Doing yard work safely

  • Published
  • By 72nd Air Base Wing
  • Safety Office
How many times have you been cutting your grass when you heard, and felt, the loud bass rumble from someone blasting their car radio while driving through your neighborhood?

Besides the noise pollution and general nuisance of having to hear someone else's music disturbing your yard work ... let's face it, if you gotta play it that loud, how good could the music be? What kind of hearing damage must those decibels be doing to the people in the car?

Well, one thing is sure, the people driving and riding in cars that blast music have probably been taught better, but that obviously doesn't mean they will always do better. If only the people in those cars could look into their future and see the damage they're causing themselves, then you could bet they'd turn down that radio.

After all, none of us would ever put our hearing at risk like that, would we? Of course not, we'd never knowingly expose ourselves to dangerous sound levels especially since everyone knows that once you lose hearing sensitivity, it rarely ever returns. What person in their right mind would do such harm to themselves? It just doesn't make sense. So, you return to mowing your lawn after re-tying your tennis shoe laces, tightening the belt on your jean shorts and wiping the sweat from your $10 sunglasses. As the car turns the corner, you may even think to yourself, "Someone should say something to those people before it's too late."

If you're lucky, cars don't routinely blast their music down the street you live on (and if they do, hopefully you aren't the culprit!). But if you mow your own lawn, do you know what dangers you face? It's easier to notice the noise hazard from the car's stereo blaring as it drove down the street, but what about the noise from a lawn mower's engine? Riding above or walking a few feet behind a running engine for as long as it takes to mow your yard each week takes a toll on a person's hearing. Maybe it's just my deluxe, air-cooled, fuel-injected combination weed eater, edger, blower, tiller and trimmer, but I swear it runs at the perfect frequency and volume to rattle my teeth.
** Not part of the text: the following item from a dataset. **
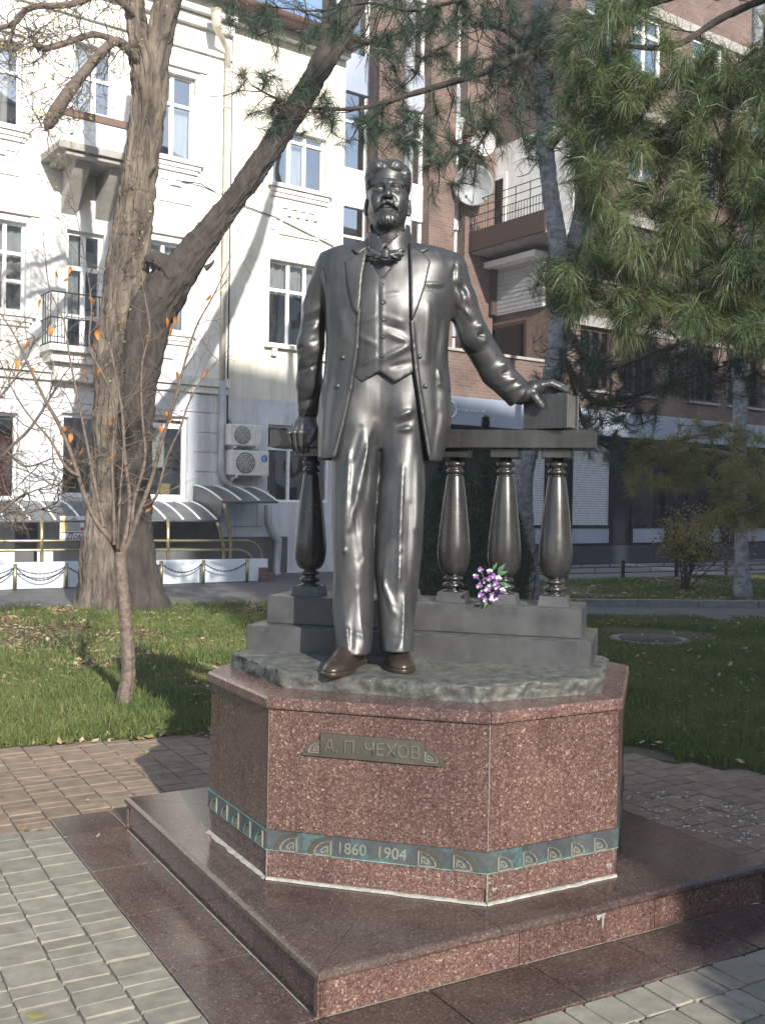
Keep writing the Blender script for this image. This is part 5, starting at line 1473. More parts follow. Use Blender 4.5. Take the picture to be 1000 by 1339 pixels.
def window(parent, t0, t1, h0, h1, off, cols, rows, fmat='white', gmat='glass', fr=.052, curtain=None, room='room', rdepth=.7, ins=.12, split=None):
    """one window: outer frame with bars (a mesh), a pane per light, a dim room behind"""
    o1 = off - ins; o0 = o1 - .06
    m = MB()
    m.fbox(t0 + .001, t0 + fr, h0 + .001, h1 - .001, o0, o1); m.fbox(t1 - fr, t1 - .001, h0 + .001, h1 - .001, o0, o1)
    m.fbox(t0 + fr, t1 - fr, h0 + .001, h0 + fr, o0, o1); m.fbox(t0 + fr, t1 - fr, h1 - fr, h1 - .001, o0, o1)
    ct_ = [0] + list(cols) + [1]; rt_ = [0] + list(rows) + [1]
    T = lambda f: t0 + fr * .5 + (t1 - t0 - fr) * f
    H = lambda f: h0 + fr * .5 + (h1 - h0 - fr) * f
    bw = fr * .62
    for f in cols: m.fbox(T(f) - bw, T(f) + bw, h0 + fr, h1 - fr, o0 + .004, o1 - .004)
    for f in rows:
        m.fbox(t0 + fr, t1 - fr, H(f) - bw, H(f) + bw, o0 + .008, o1 + .004)
    w = m.build('window', M[fmat], parent)
    if h0 < 2.6 or t1 - t0 > .4:
        for i in range(len(ct_) - 1):
            for j in range(len(rt_) - 1):
                a, b, c, d = T(ct_[i]), T(ct_[i + 1]), H(rt_[j]), H(rt_[j + 1])
                MB().add([FP(a, c, o0 + .02), FP(b, c, o0 + .02), FP(b, d, o0 + .02), FP(a, d, o0 + .02)], [(0, 1, 2, 3)]).build('pane', M[gmat], w)
    r = MB(); a, b, c, d = t0 - .15, t1 + .15, h0 - .1, h1 + .1; e0, e1 = o0 - .02, o0 - rdepth
    Q = lambda t, h, o: FP(t, h, o)
    r.add([Q(a, c, e1), Q(b, c, e1), Q(b, d, e1), Q(a, d, e1)], [(0, 1, 2, 3)])
    r.add([Q(a, c, e0), Q(a, c, e1), Q(a, d, e1), Q(a, d, e0)], [(0, 1, 2, 3)]); r.add([Q(b, c, e1), Q(b, c, e0), Q(b, d, e0), Q(b, d, e1)], [(0, 1, 2, 3)])
    r.add([Q(a, c, e0), Q(b, c, e0), Q(b, c, e1), Q(a, c, e1)], [(0, 1, 2, 3)]); r.add([Q(a, d, e1), Q(b, d, e1), Q(b, d, e0), Q(a, d, e0)], [(0, 1, 2, 3)])
    r.build('room', M[room], w)
    if curtain:
        cm = MB(); (f0, f1, g0, g1, mt_) = curtain
        n = 28; vs = []; fs = []
        for k in range(n + 1):
            t = t0 + (t1 - t0) * (f0 + (f1 - f0) * k / n); dpt = e0 - .10 + .03 * math.sin(k * 1.7) + .012 * math.sin(k * 4.1)
            vs += [FP(t, h0 + (h1 - h0) * g0, dpt), FP(t, h0 + (h1 - h0) * g1, dpt)]
            if k: fs.append((2 * k - 2, 2 * k, 2 * k + 1, 2 * k - 1))
        cm.add(vs, fs, True).build('curtain', M[mt_], w)
    return w
def boxwin(l, r, t, b, off=0):                  # opening seen between these photograph edges
    mx, my = (l + r) / 2, (t + b) / 2
    return fac(l, my, off)[0], fac(r, my, off)[0], fac(mx, b, off)[1], fac(mx, t, off)[1]
TE = fac(452, 300)[0]; TJ = fac(300, 300)[0]     # house end, joint of the two wall sections
HE = 11.72; TL = -14.5
ho = thing('stucco_house', FP(-3, 0, 0), 'white and cream three storey stucco house behind the trees with a dark roof edge', 'house')
W = {}
W['g3'] = boxwin(183, 246, 543, 652); W['g2'] = boxwin(80, 143, 541, 650); W['g1'] = boxwin(-45, 24, 538, 652)
W['g4'] = boxwin(353, 436, 557, 657)
W['m3'] = boxwin(190, 246, 316, 432); W['mdoor'] = boxwin(87, 136, 303, 459); W['m1'] = boxwin(-42, 35, 285, 404)
W['m4'] = boxwin(355, 430, 343, 453)
W['u3'] = boxwin(205, 256, 96, 207); W['udoor'] = boxwin(97, 150, 60, 196); W['u1'] = boxwin(-40, 30, 48, 160)
W['u4'] = boxwin(360, 430, 172, 245)
for k in ('u3', 'm3', 'g3', 'u1', 'm1', 'g1'): pass
HG = fac(244, 497)[1]                            # string course over the ground floor
left_up = [W[k] for k in ('m3', 'mdoor', 'm1', 'u3', 'udoor', 'u1')]
left_g = [W[k] for k in ('g1', 'g2', 'g3')]
right_up = [W[k] for k in ('m4', 'u4')]
wall_front('wall', ho, M['stucco'], TL, TJ, HG, HE, 0, left_up)
wall_front('wall', ho, M['bluewall'], TL, TJ, 0, HG, 0, left_g)
wall_front('wall', ho, M['stucco_cream'], TJ, TE, HG - .25, HE - .02, -.10, right_up)
wall_front('wall', ho, M['bluewall'], TJ, TE, 0, HG - .25, -.10, [W['g4']])
MB().fbox(TJ - .02, TJ, 0, HE, -.4, -.001).build('wall', M['stucco'], ho)
MB().box(FP(TL, 0, -.45), STE * (TE - TL - .02), STN * -10, Vector((0, 0, HE))).build('body', M['stucco_cream'], ho) if False else None
MB().add([FP(TE, 0, -.1), FP(TE, 0, -10), FP(TE, HE, -10), FP(TE, HE, -.1)], [(0, 1, 2, 3)]).build('wall', M['stucco_cream'], ho)
MB().add([FP(TL, 0, 0), FP(TL, 0, -10), FP(TL, HE, -10), FP(TL, HE, 0)], [(3, 2, 1, 0)]).build('wall', M['stucco'], ho)
# roof edge, gutter, cornices
rf = MB()
rf.add([FP(TL - .2, HE + .10, .50), FP(TE + .1, HE + .10, .50), FP(TE + .1, HE + 2.4, -6), FP(TL - .2, HE + 2.4, -6)], [(0, 1, 2, 3)])
rf.fbox(TL - .2, TE + .1, HE - .02, HE + .10, -.3, .50)
roof = rf.build('roof', M['roof'], ho)
MB().tube([FP(TL - .2, HE + .06, .55), FP(TE + .12, HE + .02, .55)], .085, 10).build('gutter', M['roof'], roof)
def trim(t0, t1, h0, h1, o0, o1, name='cornice', mat='trim'): return MB().fbox(t0, t1, h0, h1, o0, o1).build(name, M[mat], ho)
trim(TL, TJ - .01, HE - .30, HE - .02, .002, .26); trim(TL, TJ - .01, HE - .52, HE - .32, .002, .12); trim(TL, TJ - .01, HE - 1.02, HE - .92, .002, .07)
trim(TJ, TE, HE - .20, HE - .03, -.098, .10)
trim(TL, TJ - .01, HG - .10, HG + .03, .002, .16); trim(TL, TJ - .01, HG - .24, HG - .11, .002, .09); trim(TL, TJ - .01, HG + .04, HG + .09, .002, .10)
for k in ('u3', 'm3', 'u1', 'm1'):
    a, b, c, d = W[k]
    trim(a - .16, b + .16, c - .10, c - .005, .002, .12, 'sill'); trim(a - .10, b + .10, c - .19, c - .11, .002, .08, 'sill'); trim(a - .06, b + .06, c - .27, c - .20, .002, .05, 'sill')
    trim(a - .22, a - .07, c, d + .12, .002, .035, 'window_surround'); trim(b + .07, b + .22, c, d + .12, .002, .035, 'window_surround')
    trim(a - .22, b + .22, d + .13, d + .26, .002, .07, 'window_surround')
    # sunk panel with little drops below the sill
    trim(a + .05, b - .05, c - .90, c - .84, .002, .03, 'panel_frame'); trim(a + .05, b - .05, c - .46, c - .40, .002, .03, 'panel_frame')
    trim(a + .05, a + .11, c - .838, c - .462, .002, .03, 'panel_frame'); trim(b - .11, b - .05, c - .838, c - .462, .002, .03, 'panel_frame')
    for q in range(4): trim(a + .30 + q * (b - a - .68) / 3, a + .38 + q * (b - a - .68) / 3, c - .56, c - .465, .002, .05, 'drop')
for k in ('u4', 'm4'):
    a, b, c, d = W[k]
    trim(a - .12, b + .12, c - .09, c - .005, -.098, .03, 'sill')
    if k == 'u4':
        trim(a - .05, b + .05, c - .19, c - .10, -.098, -.02, 'sill'); trim(a - .05, b + .05, c - .28, c - .20, -.098, -.05, 'sill')
        trim(a + .18, b - .18, c - 1.08, c - 1.02, -.098, -.06, 'panel_frame'); trim(a + .18, b - .18, c - .50, c - .44, -.098, -.06, 'panel_frame')
        trim(a + .18, a + .24, c - 1.018, c - .502, -.098, -.06, 'panel_frame'); trim(b - .24, b - .18, c - 1.018, c - .502, -.098, -.06, 'panel_frame')
        for q in range(4): trim(a + .38 + q * .22, a + .46 + q * .22, c - .66, c - .505, -.098, -.04, 'drop')
        trim(a - .05, a + .08, c - 1.0, c - .45, -.098, -.07, 'panel_frame'); trim(b - .08, b + .05, c - 1.0, c - .45, -.098, -.07, 'panel_frame')
    else:
        for q in (a + .05, b - .15): trim(q, q + .12, c - .26, c - .092, -.098, .0, 'bracket')
# upper pilaster panels between the windows
for (l, r_, t, b) in ((262, 286, 215, 300),):
    a, bb, c, d = boxwin(l, r_, t, b);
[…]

Plus, to use it properly, I have to hold it at an angle so the engine exhaust is about a foot away from my ears. If you ever get a residual ringing in your ears after using power tools or equipment, then you may understand what I mean.
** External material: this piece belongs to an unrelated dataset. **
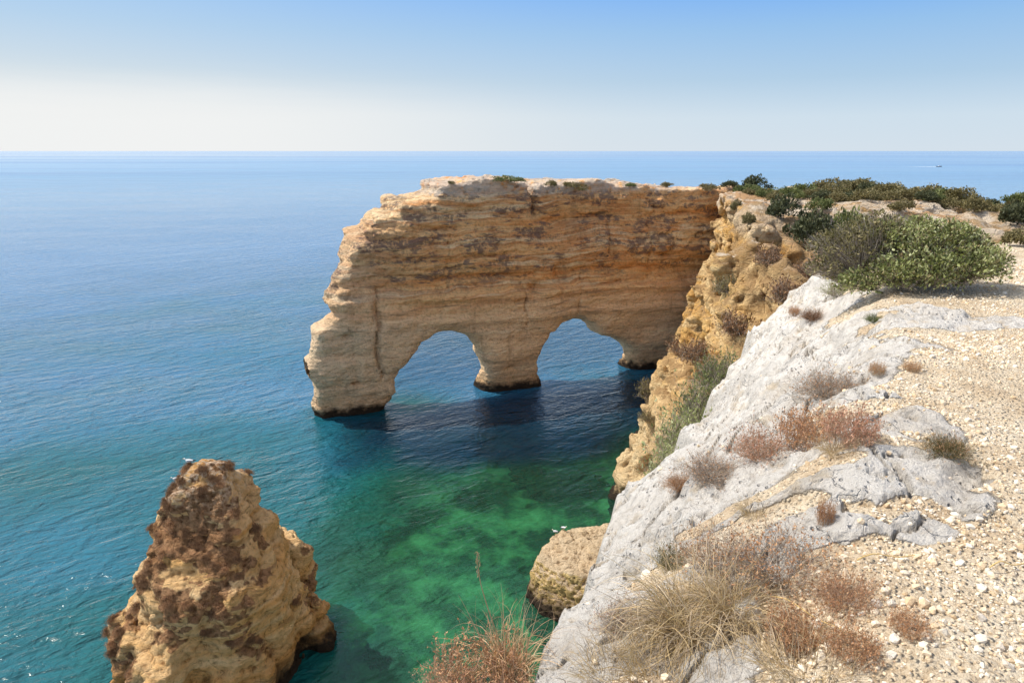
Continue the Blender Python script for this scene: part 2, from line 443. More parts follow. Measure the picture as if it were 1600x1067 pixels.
def fg_eval(x, y, fine=True):
    d, dr = rim_query(x, y)
    d = d + (0.24 * fbm(x * 1.1 + 3, y * 1.1, x * 0 + 91, 4) + 0.10 * np.tanh(5 * fbm(x * 0.9, y * 0.9 + 6, x * 0 + 97, 3))) * sstep(-2, 0, d) * np.clip(y / 8, .2, 1) - 0.010 * np.clip(y, 0, 12) * sstep(-2, 0, d)
    base = 25.4 + 0.10 * fbm(x * 0.35, y * 0.35, x * 0 + 1, 2) - 0.03 * np.clip(y - 12, 0, 60) ** 2 * sstep(12, 20, y) - 0.02 * np.clip(y - 3, 0, 9)
    w = 1.25 + 0.12 * np.clip(y - 2, 0, 9)
    q = np.clip(1 - d / w, 0, 1)
    D = np.maximum(dr - (CAM_Z - base), 0.25)
    z = base - D * q ** 1.25
    # bare-rock mask
    n1 = fbm(x * 1.3, y * 1.3, x * 0 + 7, 4)
    r = sstep(0.95, 0.60, d / (w * 0.86) + 0.42 * n1)
    for (px, py, rx, ry, rot) in _patch:
        c, s = math.cos(rot), math.sin(rot)
        ex = ((x - px) * c + (y - py) * s) / rx; ey = (-(x - px) * s + (y - py) * c) / ry
        r = np.maximum(r, sstep(1.35, 0.95, np.sqrt(ex * ex + ey * ey) + 0.55 * n1))
    for (px, py, rx, ry, rot) in _soil:
        c, s = math.cos(rot), math.sin(rot)
        ex = ((x - px) * c + (y - py) * s) / rx; ey = (-(x - px) * s + (y - py) * c) / ry
        r = r * (1 - sstep(1.0, 0.6, np.sqrt(ex * ex + ey * ey) + 0.7 * n1))
    n2 = fbm(x * 3.5, y * 3.5, x * 0 + 3, 4)
    flat_ = sstep(0.55, 1.0, d / w)
    r = np.clip(r - 1.0 * sstep(0.22, 0.34, n2) * flat_, 0, 1)
    rid = fbm(x * 1.1, y * 1.1, x * 0 + 17, 4, ridged=True)
    rock_h = 0.012 + 0.022 * rid + 0.04 * fbm(x * 3.1, y * 3.1, z * 1.5, 4)
    z = z + r * r * rock_h
    # deep joints and solution channels running down the dip
    u_ = (x * 0.75 - y * 0.66); v_ = (x * 0.66 + y * 0.75)
    ch = fbm(u_ * 1.5, v_ * 0.5, x * 0 + 31, 3, ridged=True)
    z = z - r * 0.06 * sstep(0.35, 0.8, ch)
    # steps where thin beds have broken away, and open cracks
    bed = fbm(x * 0.9 + 3, y * 0.9, x * 0 + 51, 4)
    z = z + r * 0.018 * np.tanh(9 * (bed - 0.02)) + r * 0.020 * np.tanh(12 * (fbm(x * 1.9, y * 1.9, x * 0 + 61, 3) - 0.05))
    ck = np.abs(fbm(x * 1.3, y * 1.3, x * 0 + 71, 4)); ck2 = np.abs(fbm(u_ * 1.6, v_ * 0.7, x * 0 + 81, 3))
    z = z - r * (0.07 * sstep(0.026, 0.0, ck) + 0.08 * sstep(0.030, 0.0, ck2))
    soil = (1 - r)
    z = z + soil * (0.018 * fbm(x * 6, y * 6, x * 0, 2))
    if fine:
        z = z + r * (0.030 * fbm(x * 8, y * 8, z * 6, 3) + 0.020 * fbm(x * 17, y * 17, z * 9, 3, ridged=True))
        z = z - r * 0.05 * sstep(0.34, 0.55, fbm(x * 6 + 5, y * 6, z * 5 + 3, 3))
        z = z + soil * 0.006 * fbm(x * 30, y * 30, x * 0, 2)
    over = np.clip(-d, 0, 50)
    z = z - over * 5.0 + 0.4 * fbm(x * 0.8, y * 0.8, z * 0.4, 3) * np.clip(over, 0, 1)
    return z, r, d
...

What other dangers did you notice? Now that you're thinking about it, most of the dangers are probably a little more obvious. Operating a lawn mower while wearing tennis shoes or open-toed footwear is an all too common risk people knowingly accept when doing yard work. Sure, the people who do it tend to get away with it far more often than those who don't. But, I'll bet every single person who injured a toe or foot from a lawn mower or powered trimmer would tell you their pain and suffering wasn't worth it. In hindsight, even though they had gotten away with it every other time they had cut their grass without proper footwear, the one time they got hurt overshadowed every other time they didn't get hurt. The same is true for wearing shorts or other clothing that doesn't cover your legs.

And what about wearing cheap sunglasses? Some would say that wearing any glasses is better than wearing no glasses during yard work. Safety professionals would likely say that non-impact resistant, non-shatterproof eyewear is just another source of shrapnel when a rock, stick or some other projectile breaks your lenses on the way to penetrating your eyeball. Plus, glasses don't protect against dust and other debris getting into your eyes. Anyone who has ever had a grain of sand or dust get into their eyes knows the difference goggles provide over just glasses or a face shield. There's another danger faced by yard workers in this scenario, also. Dehydration and heat-related injuries can both happen, and worsen the effects of each other, during high heat and humidity conditions combined with heavy exercise or exertion.

Maybe it's just human nature, but it's usually easier to recognize dangers in situations that other people face than it is to recognize the dangers in situations we personally face. Plenty of safety related studies and surveys have been written about the "it'll never happen to me" syndrome and passive acceptance of risk. The common theme in these studies is that knowledge or recognition of a danger isn't enough of a motivator to change a person's risk acceptance choices. So, what does motivate behavioral choices when "knowing better, doesn't mean doing better"?

But hey, we're all safety conscious adults who are smart enough to clear trash and other debris from the yard before mowing, keep children and pets out of the area, not refill or start engines inside sheds or garages, not let adolescents operate riding or walk-behind mowers unsupervised, and we double check electrical cords for fraying, and don't operate power tools while impaired, right? Besides, we know these dangers exist and solutions to avoid them are obvious and easy to acquire; specifically, wearing hearing protection, impact/shatter resistant eye glasses or goggles, long pants and sturdy footwear preferably with steel-toes, using sun-block and drinking plenty of water. After all, we won't be one of the estimated 230,000 Americans injured during yard work this year, will we?